- THE TASK -
Copy out all lines carrying the word "script".

LISTED RECORDS start

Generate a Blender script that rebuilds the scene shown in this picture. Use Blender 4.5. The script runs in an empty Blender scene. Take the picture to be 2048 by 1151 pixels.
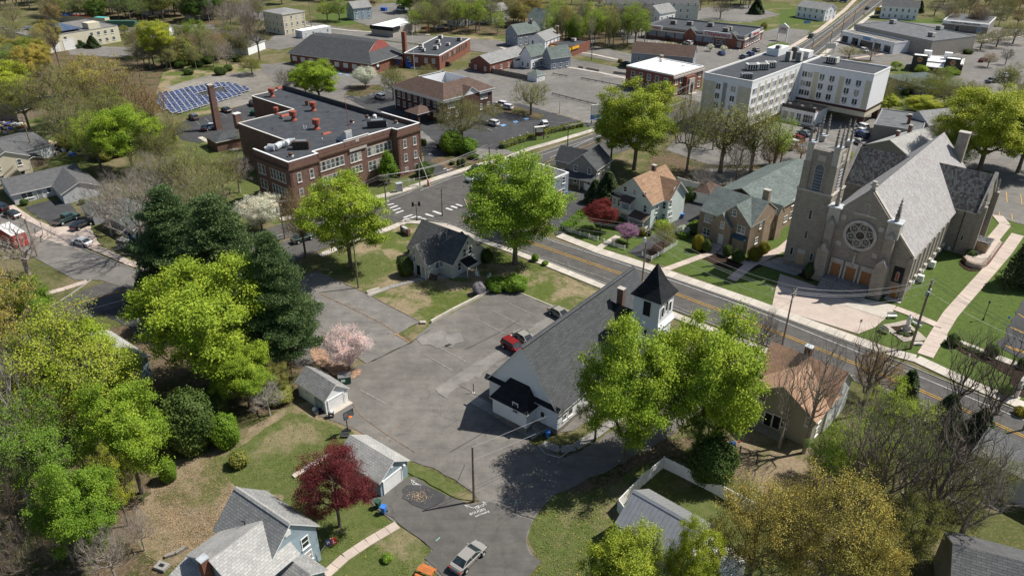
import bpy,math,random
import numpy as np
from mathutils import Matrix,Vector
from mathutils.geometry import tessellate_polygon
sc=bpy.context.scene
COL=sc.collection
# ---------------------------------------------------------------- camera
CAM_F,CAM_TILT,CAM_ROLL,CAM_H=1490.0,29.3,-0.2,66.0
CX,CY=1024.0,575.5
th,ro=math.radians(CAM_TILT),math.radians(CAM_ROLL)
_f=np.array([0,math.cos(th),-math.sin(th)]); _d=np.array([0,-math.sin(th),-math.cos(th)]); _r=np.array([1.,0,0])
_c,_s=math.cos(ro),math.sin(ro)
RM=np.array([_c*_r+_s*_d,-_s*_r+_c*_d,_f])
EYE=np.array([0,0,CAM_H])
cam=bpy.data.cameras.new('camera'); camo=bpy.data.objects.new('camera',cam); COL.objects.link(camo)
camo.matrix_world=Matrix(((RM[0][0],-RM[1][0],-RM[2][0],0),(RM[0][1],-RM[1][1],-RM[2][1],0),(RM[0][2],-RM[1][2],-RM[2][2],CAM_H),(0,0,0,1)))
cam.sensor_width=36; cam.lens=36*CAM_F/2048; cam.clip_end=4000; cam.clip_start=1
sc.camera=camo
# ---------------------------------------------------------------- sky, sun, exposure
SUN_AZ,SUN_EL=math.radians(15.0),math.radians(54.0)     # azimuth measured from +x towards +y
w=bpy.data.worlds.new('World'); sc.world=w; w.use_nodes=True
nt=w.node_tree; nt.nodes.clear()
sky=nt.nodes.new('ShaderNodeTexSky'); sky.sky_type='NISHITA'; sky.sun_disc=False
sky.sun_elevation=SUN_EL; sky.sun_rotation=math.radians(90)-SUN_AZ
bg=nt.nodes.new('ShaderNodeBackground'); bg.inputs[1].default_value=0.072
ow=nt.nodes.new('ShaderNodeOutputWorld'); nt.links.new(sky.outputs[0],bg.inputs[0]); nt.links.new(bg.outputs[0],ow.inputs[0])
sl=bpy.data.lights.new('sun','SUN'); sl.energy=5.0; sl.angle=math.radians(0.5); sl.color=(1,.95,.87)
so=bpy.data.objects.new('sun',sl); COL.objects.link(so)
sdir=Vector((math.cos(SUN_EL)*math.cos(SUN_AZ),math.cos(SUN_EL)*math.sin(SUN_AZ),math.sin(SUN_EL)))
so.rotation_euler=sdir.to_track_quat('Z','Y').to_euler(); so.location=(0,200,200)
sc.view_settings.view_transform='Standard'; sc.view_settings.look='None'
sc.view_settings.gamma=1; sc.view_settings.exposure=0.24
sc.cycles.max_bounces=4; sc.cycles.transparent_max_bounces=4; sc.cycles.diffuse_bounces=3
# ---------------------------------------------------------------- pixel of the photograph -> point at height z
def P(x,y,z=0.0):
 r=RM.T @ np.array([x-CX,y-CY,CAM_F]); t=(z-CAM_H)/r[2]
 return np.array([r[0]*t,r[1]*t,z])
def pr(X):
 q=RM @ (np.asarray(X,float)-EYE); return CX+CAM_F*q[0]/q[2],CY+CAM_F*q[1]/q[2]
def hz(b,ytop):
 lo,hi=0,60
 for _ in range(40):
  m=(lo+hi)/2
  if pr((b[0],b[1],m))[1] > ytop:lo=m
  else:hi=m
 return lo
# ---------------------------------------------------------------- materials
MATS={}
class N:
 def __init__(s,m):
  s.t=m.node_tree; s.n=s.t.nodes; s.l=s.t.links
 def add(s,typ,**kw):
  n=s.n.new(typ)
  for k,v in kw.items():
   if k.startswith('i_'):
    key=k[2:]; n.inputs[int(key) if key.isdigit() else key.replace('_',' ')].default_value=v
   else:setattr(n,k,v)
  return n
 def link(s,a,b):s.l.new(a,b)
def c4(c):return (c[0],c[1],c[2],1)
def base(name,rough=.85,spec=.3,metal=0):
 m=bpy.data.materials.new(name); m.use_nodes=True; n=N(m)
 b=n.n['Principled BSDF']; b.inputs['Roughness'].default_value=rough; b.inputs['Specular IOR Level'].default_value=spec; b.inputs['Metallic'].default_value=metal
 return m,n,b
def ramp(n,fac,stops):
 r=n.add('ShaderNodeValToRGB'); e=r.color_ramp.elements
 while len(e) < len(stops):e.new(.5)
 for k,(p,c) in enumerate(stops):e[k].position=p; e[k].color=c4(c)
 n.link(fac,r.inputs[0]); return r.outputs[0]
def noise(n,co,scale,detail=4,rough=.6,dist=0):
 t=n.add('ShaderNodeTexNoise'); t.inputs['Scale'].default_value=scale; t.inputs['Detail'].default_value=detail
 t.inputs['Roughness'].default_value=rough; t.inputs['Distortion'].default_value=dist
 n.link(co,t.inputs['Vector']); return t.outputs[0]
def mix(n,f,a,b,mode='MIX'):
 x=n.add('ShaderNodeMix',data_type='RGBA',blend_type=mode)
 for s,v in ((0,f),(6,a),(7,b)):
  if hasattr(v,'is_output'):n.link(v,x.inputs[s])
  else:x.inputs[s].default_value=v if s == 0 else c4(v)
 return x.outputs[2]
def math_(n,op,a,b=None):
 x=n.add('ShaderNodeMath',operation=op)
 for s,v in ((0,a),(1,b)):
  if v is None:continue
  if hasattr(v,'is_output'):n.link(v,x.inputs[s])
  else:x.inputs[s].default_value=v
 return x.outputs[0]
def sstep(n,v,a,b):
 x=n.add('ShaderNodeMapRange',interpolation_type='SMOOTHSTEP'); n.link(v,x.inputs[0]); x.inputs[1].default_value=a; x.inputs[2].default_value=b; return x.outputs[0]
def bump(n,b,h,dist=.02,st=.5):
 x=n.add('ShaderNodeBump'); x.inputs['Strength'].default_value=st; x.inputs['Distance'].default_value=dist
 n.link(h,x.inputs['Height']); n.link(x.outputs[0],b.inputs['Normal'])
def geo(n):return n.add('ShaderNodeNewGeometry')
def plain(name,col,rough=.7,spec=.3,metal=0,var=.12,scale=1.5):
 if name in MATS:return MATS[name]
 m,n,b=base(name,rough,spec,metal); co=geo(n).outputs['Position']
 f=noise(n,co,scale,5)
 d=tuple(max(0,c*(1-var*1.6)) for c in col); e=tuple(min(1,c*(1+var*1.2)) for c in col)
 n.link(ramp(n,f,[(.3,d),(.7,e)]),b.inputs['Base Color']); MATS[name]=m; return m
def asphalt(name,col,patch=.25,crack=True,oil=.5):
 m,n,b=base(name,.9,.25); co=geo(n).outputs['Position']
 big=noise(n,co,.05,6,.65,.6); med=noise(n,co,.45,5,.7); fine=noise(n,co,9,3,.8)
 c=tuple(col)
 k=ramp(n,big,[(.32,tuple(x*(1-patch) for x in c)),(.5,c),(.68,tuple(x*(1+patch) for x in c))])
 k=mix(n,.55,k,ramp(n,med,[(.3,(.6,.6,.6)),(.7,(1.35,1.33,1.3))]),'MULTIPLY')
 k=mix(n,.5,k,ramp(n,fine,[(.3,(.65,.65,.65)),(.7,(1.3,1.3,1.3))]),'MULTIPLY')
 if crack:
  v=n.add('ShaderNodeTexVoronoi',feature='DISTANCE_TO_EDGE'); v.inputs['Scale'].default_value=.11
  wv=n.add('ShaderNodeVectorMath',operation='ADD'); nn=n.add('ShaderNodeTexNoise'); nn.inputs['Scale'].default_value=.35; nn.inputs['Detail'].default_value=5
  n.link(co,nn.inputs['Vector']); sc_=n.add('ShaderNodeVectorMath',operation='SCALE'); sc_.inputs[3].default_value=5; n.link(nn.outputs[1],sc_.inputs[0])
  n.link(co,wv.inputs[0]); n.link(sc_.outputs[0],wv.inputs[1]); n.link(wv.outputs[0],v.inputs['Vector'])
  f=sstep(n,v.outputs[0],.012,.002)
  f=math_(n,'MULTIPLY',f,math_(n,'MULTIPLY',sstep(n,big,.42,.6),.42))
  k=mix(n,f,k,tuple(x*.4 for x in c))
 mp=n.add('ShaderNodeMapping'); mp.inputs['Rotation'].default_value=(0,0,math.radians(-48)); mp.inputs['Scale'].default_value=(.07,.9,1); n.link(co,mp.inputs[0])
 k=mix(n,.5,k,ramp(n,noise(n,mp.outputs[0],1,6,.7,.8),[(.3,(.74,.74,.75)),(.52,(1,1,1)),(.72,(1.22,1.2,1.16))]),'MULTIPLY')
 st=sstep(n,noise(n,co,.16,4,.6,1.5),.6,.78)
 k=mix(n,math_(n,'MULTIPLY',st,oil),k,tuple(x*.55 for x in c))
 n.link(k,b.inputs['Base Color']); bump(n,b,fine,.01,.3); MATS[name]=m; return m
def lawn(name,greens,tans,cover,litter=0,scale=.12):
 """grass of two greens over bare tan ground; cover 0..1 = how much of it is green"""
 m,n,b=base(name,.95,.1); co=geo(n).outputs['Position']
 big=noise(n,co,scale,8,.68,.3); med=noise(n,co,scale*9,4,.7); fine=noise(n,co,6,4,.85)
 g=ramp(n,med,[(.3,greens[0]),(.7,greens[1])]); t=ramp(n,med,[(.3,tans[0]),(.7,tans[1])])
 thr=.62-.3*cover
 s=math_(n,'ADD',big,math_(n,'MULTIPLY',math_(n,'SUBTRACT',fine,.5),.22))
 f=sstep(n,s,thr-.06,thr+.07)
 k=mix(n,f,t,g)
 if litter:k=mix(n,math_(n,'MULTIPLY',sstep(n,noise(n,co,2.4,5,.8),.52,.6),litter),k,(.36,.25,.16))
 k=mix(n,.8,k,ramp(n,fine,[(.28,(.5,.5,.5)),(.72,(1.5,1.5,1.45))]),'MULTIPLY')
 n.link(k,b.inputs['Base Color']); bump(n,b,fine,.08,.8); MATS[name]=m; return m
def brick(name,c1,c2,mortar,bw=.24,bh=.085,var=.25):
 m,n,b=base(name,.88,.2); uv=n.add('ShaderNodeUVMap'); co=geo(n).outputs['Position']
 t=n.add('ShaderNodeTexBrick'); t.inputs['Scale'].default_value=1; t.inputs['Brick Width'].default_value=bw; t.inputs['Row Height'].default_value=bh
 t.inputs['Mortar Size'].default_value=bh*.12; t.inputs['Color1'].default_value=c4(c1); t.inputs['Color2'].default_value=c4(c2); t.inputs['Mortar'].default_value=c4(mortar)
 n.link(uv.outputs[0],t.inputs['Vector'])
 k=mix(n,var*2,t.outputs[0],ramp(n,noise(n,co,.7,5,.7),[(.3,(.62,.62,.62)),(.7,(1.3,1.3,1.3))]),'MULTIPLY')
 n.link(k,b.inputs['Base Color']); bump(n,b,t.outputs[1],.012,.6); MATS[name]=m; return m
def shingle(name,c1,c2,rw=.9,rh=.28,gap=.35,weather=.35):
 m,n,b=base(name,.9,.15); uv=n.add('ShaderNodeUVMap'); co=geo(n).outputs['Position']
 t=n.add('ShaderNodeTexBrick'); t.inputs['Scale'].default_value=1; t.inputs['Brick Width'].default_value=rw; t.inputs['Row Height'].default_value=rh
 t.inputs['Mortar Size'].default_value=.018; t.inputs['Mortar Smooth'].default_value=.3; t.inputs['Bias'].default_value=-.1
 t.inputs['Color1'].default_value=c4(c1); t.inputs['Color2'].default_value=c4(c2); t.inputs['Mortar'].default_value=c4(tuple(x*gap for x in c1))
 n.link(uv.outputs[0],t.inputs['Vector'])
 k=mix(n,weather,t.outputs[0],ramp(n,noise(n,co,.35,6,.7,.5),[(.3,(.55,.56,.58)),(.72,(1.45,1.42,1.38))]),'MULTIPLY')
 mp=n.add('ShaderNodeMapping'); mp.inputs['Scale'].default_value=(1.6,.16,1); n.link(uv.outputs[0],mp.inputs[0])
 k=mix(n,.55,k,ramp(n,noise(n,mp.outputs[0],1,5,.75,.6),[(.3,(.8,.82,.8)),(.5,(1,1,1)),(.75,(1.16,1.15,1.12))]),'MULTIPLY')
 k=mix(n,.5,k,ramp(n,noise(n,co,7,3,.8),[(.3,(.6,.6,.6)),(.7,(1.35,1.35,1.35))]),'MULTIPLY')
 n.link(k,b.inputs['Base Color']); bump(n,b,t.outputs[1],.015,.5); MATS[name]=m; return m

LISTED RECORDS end
LISTED RECORDS start

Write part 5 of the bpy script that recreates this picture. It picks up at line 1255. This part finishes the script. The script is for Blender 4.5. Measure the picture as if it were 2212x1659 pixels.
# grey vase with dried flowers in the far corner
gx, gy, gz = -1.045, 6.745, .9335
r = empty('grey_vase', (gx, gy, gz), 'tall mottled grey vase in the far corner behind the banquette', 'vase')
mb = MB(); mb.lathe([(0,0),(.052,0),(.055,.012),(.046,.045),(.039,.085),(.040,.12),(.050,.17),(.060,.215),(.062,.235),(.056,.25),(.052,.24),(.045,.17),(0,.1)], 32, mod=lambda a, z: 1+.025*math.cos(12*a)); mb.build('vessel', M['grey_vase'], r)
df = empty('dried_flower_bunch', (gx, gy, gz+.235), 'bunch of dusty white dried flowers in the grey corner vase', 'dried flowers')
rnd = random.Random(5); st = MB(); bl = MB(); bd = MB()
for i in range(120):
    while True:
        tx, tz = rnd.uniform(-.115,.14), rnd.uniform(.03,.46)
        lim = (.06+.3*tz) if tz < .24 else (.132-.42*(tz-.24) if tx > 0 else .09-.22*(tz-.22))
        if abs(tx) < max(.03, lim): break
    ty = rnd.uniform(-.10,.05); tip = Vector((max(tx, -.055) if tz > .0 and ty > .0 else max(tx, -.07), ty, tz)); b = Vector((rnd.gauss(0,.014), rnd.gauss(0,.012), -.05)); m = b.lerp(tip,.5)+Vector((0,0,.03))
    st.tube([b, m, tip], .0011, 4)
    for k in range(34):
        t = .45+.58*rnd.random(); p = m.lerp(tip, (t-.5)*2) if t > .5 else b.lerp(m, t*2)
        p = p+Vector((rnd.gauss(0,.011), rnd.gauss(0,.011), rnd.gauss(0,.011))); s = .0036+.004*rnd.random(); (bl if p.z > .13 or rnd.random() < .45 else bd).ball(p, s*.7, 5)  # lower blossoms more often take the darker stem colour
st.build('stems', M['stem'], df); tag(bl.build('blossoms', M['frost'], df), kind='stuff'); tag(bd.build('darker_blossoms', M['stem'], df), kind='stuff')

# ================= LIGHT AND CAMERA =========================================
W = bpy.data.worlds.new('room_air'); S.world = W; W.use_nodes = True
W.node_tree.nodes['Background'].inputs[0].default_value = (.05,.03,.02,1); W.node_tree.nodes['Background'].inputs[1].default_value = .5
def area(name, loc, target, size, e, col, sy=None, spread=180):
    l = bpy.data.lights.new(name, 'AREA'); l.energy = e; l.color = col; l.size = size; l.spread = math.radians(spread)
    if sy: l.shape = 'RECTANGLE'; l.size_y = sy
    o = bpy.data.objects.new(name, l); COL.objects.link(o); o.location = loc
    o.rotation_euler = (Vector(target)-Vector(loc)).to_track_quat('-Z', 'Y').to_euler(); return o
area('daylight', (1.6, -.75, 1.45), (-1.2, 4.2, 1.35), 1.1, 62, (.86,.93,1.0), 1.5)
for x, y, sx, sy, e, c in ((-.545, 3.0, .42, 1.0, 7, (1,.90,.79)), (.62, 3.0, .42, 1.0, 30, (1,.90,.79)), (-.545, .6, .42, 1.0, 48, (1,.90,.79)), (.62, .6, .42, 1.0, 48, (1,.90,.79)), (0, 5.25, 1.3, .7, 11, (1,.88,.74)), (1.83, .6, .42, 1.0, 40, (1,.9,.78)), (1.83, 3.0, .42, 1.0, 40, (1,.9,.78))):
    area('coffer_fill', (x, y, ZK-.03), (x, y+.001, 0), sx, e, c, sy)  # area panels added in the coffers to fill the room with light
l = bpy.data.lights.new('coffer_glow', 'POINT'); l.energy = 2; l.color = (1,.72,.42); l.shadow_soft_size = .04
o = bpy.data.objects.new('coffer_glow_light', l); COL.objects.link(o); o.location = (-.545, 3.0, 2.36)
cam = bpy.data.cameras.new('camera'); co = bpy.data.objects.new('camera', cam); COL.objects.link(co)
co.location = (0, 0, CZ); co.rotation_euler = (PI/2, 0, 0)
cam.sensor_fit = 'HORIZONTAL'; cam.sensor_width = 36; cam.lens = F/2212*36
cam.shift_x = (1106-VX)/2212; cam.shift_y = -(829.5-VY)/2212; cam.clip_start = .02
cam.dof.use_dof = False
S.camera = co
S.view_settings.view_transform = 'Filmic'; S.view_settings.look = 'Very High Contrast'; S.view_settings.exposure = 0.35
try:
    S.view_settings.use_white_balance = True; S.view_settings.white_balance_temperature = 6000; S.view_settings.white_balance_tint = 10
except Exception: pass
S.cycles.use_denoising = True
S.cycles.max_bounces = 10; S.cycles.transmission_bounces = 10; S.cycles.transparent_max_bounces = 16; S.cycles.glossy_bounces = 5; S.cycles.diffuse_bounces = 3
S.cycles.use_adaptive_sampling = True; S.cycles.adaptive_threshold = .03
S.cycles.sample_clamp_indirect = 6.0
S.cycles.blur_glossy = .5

LISTED RECORDS end

- SOLVED EXERCISE -
Generate a Blender script that rebuilds the scene shown in this picture. Use Blender 4.5. The script runs in an empty Blender scene. Take the picture to be 2048 by 1151 pixels.
Write part 5 of the bpy script that recreates this picture. It picks up at line 1255. This part finishes the script. The script is for Blender 4.5. Measure the picture as if it were 2212x1659 pixels.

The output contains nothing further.